◆ Dataset extract ◆
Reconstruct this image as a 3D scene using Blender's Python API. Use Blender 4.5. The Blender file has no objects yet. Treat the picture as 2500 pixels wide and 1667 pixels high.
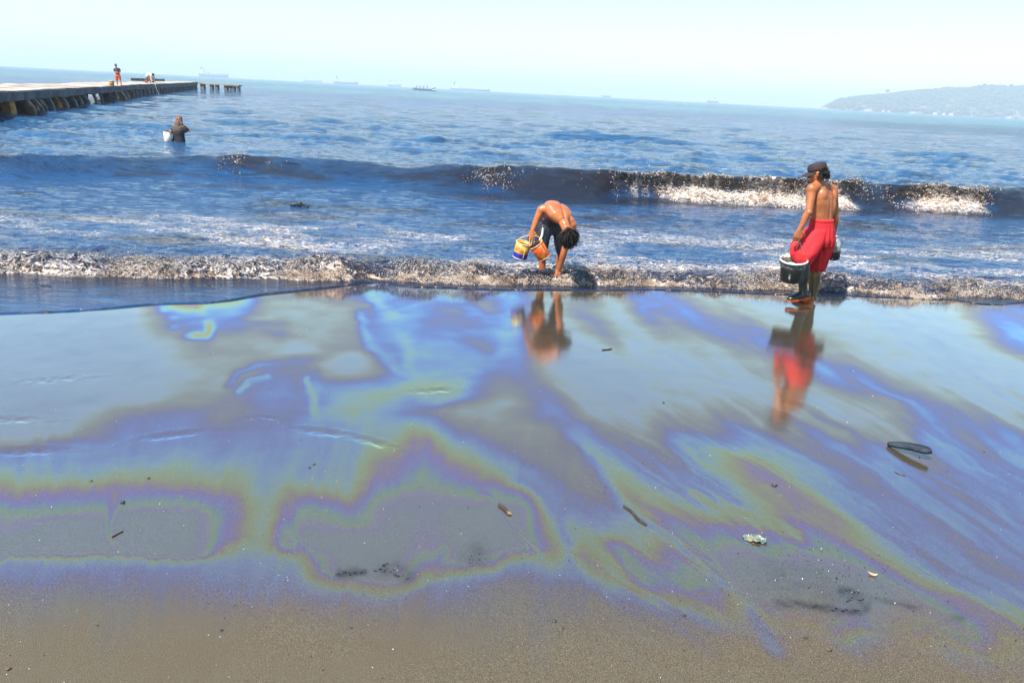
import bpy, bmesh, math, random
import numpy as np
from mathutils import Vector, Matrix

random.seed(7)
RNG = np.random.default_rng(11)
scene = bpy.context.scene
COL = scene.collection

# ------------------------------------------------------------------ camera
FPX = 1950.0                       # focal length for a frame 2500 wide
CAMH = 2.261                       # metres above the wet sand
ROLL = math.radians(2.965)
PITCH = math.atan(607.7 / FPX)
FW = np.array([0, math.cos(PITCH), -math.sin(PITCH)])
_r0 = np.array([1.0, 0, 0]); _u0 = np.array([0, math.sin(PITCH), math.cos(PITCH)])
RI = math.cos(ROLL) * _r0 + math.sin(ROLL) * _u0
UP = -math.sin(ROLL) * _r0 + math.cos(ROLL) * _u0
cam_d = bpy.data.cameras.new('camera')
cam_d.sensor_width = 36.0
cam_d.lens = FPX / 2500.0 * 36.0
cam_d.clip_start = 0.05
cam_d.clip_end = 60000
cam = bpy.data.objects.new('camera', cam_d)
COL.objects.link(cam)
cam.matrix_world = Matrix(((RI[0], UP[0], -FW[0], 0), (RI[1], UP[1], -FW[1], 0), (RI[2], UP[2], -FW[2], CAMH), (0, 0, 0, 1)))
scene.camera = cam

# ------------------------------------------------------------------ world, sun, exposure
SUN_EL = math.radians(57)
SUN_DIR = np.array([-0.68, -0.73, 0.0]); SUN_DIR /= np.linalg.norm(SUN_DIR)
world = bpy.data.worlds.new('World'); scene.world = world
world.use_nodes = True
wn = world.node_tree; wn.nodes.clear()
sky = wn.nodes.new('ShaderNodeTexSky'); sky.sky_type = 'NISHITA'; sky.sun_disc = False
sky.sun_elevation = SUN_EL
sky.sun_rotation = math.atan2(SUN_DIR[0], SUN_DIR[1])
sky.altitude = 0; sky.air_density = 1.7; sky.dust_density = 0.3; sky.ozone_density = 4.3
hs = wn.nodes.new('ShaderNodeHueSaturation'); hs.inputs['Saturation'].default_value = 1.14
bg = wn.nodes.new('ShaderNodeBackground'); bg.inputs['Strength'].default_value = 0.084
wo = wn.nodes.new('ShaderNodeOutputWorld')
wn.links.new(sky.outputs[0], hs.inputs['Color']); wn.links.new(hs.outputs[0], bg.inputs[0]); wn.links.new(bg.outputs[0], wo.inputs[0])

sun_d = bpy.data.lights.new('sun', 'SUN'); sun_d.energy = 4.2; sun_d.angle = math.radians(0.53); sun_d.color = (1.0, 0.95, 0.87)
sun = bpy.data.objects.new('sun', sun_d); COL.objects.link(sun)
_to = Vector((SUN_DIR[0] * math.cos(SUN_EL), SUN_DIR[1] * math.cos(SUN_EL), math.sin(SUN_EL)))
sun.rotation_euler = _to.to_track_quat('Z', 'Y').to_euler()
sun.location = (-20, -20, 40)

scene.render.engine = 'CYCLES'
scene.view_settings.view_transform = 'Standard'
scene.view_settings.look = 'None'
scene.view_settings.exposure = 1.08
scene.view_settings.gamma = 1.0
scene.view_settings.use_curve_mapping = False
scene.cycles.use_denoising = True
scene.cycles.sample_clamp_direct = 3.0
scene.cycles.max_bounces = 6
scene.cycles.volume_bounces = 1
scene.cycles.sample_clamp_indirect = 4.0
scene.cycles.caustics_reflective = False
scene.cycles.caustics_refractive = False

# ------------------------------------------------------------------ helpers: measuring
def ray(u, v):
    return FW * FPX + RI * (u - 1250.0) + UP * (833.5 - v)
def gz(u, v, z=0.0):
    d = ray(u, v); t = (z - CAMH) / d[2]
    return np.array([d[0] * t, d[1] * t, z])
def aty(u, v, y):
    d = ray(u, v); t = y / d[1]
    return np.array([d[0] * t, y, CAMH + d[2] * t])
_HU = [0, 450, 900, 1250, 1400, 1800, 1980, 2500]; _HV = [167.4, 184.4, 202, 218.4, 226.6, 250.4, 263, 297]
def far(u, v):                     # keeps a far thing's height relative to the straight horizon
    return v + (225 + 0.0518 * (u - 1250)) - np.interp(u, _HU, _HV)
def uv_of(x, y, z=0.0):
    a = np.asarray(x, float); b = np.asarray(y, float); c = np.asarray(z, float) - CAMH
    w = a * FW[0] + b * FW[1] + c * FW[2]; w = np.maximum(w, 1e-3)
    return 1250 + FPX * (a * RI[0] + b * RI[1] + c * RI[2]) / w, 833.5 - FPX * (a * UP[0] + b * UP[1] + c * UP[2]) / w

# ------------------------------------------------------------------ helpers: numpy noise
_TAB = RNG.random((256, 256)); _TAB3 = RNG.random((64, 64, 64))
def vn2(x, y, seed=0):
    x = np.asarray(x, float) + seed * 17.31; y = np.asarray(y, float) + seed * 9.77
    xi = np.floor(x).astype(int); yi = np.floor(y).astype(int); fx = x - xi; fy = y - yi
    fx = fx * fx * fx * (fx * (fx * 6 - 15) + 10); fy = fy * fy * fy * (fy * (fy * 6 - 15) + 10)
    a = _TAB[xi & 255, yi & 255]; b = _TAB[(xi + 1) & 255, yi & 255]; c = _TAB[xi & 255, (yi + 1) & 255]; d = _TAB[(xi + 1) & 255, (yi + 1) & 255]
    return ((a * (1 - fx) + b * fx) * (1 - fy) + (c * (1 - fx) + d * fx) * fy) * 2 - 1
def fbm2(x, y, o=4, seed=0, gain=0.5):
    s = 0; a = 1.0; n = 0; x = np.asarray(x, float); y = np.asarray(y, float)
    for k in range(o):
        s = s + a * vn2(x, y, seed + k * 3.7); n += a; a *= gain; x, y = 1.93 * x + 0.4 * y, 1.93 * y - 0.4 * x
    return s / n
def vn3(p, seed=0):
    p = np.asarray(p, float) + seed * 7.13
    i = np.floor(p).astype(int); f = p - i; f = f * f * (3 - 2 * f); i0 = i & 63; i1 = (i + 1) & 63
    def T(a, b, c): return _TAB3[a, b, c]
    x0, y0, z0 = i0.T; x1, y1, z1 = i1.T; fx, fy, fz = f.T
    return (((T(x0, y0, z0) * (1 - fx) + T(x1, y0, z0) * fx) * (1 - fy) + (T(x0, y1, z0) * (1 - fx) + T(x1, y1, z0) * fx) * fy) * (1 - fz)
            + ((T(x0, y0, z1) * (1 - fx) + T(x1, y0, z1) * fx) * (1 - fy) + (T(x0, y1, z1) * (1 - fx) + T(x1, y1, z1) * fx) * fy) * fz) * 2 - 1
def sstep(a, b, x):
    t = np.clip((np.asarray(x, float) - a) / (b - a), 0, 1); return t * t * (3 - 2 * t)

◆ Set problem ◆
Restate the whole listing above exactly, please, omitting every image.

◆ Full answer ◆
Reconstruct this image as a 3D scene using Blender's Python API. Use Blender 4.5. The Blender file has no objects yet. Treat the picture as 2500 pixels wide and 1667 pixels high.
import bpy, bmesh, math, random
import numpy as np
from mathutils import Vector, Matrix

random.seed(7)
RNG = np.random.default_rng(11)
scene = bpy.context.scene
COL = scene.collection

# ------------------------------------------------------------------ camera
FPX = 1950.0                       # focal length for a frame 2500 wide
CAMH = 2.261                       # metres above the wet sand
ROLL = math.radians(2.965)
PITCH = math.atan(607.7 / FPX)
FW = np.array([0, math.cos(PITCH), -math.sin(PITCH)])
_r0 = np.array([1.0, 0, 0]); _u0 = np.array([0, math.sin(PITCH), math.cos(PITCH)])
RI = math.cos(ROLL) * _r0 + math.sin(ROLL) * _u0
UP = -math.sin(ROLL) * _r0 + math.cos(ROLL) * _u0
cam_d = bpy.data.cameras.new('camera')
cam_d.sensor_width = 36.0
cam_d.lens = FPX / 2500.0 * 36.0
cam_d.clip_start = 0.05
cam_d.clip_end = 60000
cam = bpy.data.objects.new('camera', cam_d)
COL.objects.link(cam)
cam.matrix_world = Matrix(((RI[0], UP[0], -FW[0], 0), (RI[1], UP[1], -FW[1], 0), (RI[2], UP[2], -FW[2], CAMH), (0, 0, 0, 1)))
scene.camera = cam

# ------------------------------------------------------------------ world, sun, exposure
SUN_EL = math.radians(57)
SUN_DIR = np.array([-0.68, -0.73, 0.0]); SUN_DIR /= np.linalg.norm(SUN_DIR)
world = bpy.data.worlds.new('World'); scene.world = world
world.use_nodes = True
wn = world.node_tree; wn.nodes.clear()
sky = wn.nodes.new('ShaderNodeTexSky'); sky.sky_type = 'NISHITA'; sky.sun_disc = False
sky.sun_elevation = SUN_EL
sky.sun_rotation = math.atan2(SUN_DIR[0], SUN_DIR[1])
sky.altitude = 0; sky.air_density = 1.7; sky.dust_density = 0.3; sky.ozone_density = 4.3
hs = wn.nodes.new('ShaderNodeHueSaturation'); hs.inputs['Saturation'].default_value = 1.14
bg = wn.nodes.new('ShaderNodeBackground'); bg.inputs['Strength'].default_value = 0.084
wo = wn.nodes.new('ShaderNodeOutputWorld')
wn.links.new(sky.outputs[0], hs.inputs['Color']); wn.links.new(hs.outputs[0], bg.inputs[0]); wn.links.new(bg.outputs[0], wo.inputs[0])

sun_d = bpy.data.lights.new('sun', 'SUN'); sun_d.energy = 4.2; sun_d.angle = math.radians(0.53); sun_d.color = (1.0, 0.95, 0.87)
sun = bpy.data.objects.new('sun', sun_d); COL.objects.link(sun)
_to = Vector((SUN_DIR[0] * math.cos(SUN_EL), SUN_DIR[1] * math.cos(SUN_EL), math.sin(SUN_EL)))
sun.rotation_euler = _to.to_track_quat('Z', 'Y').to_euler()
sun.location = (-20, -20, 40)

scene.render.engine = 'CYCLES'
scene.view_settings.view_transform = 'Standard'
scene.view_settings.look = 'None'
scene.view_settings.exposure = 1.08
scene.view_settings.gamma = 1.0
scene.view_settings.use_curve_mapping = False
scene.cycles.use_denoising = True
scene.cycles.sample_clamp_direct = 3.0
scene.cycles.max_bounces = 6
scene.cycles.volume_bounces = 1
scene.cycles.sample_clamp_indirect = 4.0
scene.cycles.caustics_reflective = False
scene.cycles.caustics_refractive = False

# ------------------------------------------------------------------ helpers: measuring
def ray(u, v):
    return FW * FPX + RI * (u - 1250.0) + UP * (833.5 - v)
def gz(u, v, z=0.0):
    d = ray(u, v); t = (z - CAMH) / d[2]
    return np.array([d[0] * t, d[1] * t, z])
def aty(u, v, y):
    d = ray(u, v); t = y / d[1]
    return np.array([d[0] * t, y, CAMH + d[2] * t])
_HU = [0, 450, 900, 1250, 1400, 1800, 1980, 2500]; _HV = [167.4, 184.4, 202, 218.4, 226.6, 250.4, 263, 297]
def far(u, v):                     # keeps a far thing's height relative to the straight horizon
    return v + (225 + 0.0518 * (u - 1250)) - np.interp(u, _HU, _HV)
def uv_of(x, y, z=0.0):
    a = np.asarray(x, float); b = np.asarray(y, float); c = np.asarray(z, float) - CAMH
    w = a * FW[0] + b * FW[1] + c * FW[2]; w = np.maximum(w, 1e-3)
    return 1250 + FPX * (a * RI[0] + b * RI[1] + c * RI[2]) / w, 833.5 - FPX * (a * UP[0] + b * UP[1] + c * UP[2]) / w

# ------------------------------------------------------------------ helpers: numpy noise
_TAB = RNG.random((256, 256)); _TAB3 = RNG.random((64, 64, 64))
def vn2(x, y, seed=0):
    x = np.asarray(x, float) + seed * 17.31; y = np.asarray(y, float) + seed * 9.77
    xi = np.floor(x).astype(int); yi = np.floor(y).astype(int); fx = x - xi; fy = y - yi
    fx = fx * fx * fx * (fx * (fx * 6 - 15) + 10); fy = fy * fy * fy * (fy * (fy * 6 - 15) + 10)
    a = _TAB[xi & 255, yi & 255]; b = _TAB[(xi + 1) & 255, yi & 255]; c = _TAB[xi & 255, (yi + 1) & 255]; d = _TAB[(xi + 1) & 255, (yi + 1) & 255]
    return ((a * (1 - fx) + b * fx) * (1 - fy) + (c * (1 - fx) + d * fx) * fy) * 2 - 1
def fbm2(x, y, o=4, seed=0, gain=0.5):
    s = 0; a = 1.0; n = 0; x = np.asarray(x, float); y = np.asarray(y, float)
    for k in range(o):
        s = s + a * vn2(x, y, seed + k * 3.7); n += a; a *= gain; x, y = 1.93 * x + 0.4 * y, 1.93 * y - 0.4 * x
    return s / n
def vn3(p, seed=0):
    p = np.asarray(p, float) + seed * 7.13
    i = np.floor(p).astype(int); f = p - i; f = f * f * (3 - 2 * f); i0 = i & 63; i1 = (i + 1) & 63
    def T(a, b, c): return _TAB3[a, b, c]
    x0, y0, z0 = i0.T; x1, y1, z1 = i1.T; fx, fy, fz = f.T
    return (((T(x0, y0, z0) * (1 - fx) + T(x1, y0, z0) * fx) * (1 - fy) + (T(x0, y1, z0) * (1 - fx) + T(x1, y1, z0) * fx) * fy) * (1 - fz)
            + ((T(x0, y0, z1) * (1 - fx) + T(x1, y0, z1) * fx) * (1 - fy) + (T(x0, y1, z1) * (1 - fx) + T(x1, y1, z1) * fx) * fy) * fz) * 2 - 1
def sstep(a, b, x):
    t = np.clip((np.asarray(x, float) - a) / (b - a), 0, 1); return t * t * (3 - 2 * t)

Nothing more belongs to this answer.